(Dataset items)

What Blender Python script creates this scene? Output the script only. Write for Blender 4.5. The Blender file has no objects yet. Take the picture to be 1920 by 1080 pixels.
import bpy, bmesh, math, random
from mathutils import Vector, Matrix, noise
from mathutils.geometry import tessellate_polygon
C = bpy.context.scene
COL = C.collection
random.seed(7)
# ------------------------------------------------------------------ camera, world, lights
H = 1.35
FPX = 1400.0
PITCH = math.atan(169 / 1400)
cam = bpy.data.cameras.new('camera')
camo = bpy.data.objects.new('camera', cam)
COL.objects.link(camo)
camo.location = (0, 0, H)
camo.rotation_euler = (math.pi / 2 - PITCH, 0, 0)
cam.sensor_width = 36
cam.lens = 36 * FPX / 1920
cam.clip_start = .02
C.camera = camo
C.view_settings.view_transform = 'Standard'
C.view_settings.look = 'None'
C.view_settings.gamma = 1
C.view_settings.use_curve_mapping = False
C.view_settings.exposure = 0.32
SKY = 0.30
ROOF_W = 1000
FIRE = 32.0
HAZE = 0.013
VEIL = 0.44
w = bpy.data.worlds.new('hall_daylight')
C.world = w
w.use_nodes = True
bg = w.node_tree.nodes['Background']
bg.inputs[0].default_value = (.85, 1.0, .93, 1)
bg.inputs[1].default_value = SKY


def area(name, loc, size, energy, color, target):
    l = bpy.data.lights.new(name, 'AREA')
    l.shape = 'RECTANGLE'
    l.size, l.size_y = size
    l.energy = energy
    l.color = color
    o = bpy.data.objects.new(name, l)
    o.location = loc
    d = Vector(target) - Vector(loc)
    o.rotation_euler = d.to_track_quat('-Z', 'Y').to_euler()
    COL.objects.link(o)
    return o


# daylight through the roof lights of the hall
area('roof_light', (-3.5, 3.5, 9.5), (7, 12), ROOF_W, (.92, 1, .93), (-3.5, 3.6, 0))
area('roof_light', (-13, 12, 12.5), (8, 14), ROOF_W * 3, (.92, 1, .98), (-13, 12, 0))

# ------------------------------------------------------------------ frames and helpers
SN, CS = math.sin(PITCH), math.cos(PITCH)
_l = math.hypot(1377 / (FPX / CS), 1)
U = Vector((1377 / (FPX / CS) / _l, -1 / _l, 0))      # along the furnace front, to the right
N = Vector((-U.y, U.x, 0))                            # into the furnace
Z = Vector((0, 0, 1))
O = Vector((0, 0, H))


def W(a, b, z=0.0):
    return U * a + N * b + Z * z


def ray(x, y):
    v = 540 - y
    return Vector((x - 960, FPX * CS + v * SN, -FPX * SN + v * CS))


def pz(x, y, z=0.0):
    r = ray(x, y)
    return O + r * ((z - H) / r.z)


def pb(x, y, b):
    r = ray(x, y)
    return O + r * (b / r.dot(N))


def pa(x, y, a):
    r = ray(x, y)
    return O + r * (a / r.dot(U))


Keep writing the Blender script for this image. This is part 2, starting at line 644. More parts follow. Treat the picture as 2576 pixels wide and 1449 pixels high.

REQUEST:
Gather each line of the records holding the string "script".

EXERCISE RESULT:
What Blender Python script creates this scene? Output the script only. Write for Blender 4.5. The Blender file has no objects yet. Take the picture to be 1920 by 1080 pixels.
Keep writing the Blender script for this image. This is part 2, starting at line 644. More parts follow. Treat the picture as 2576 pixels wide and 1449 pixels high.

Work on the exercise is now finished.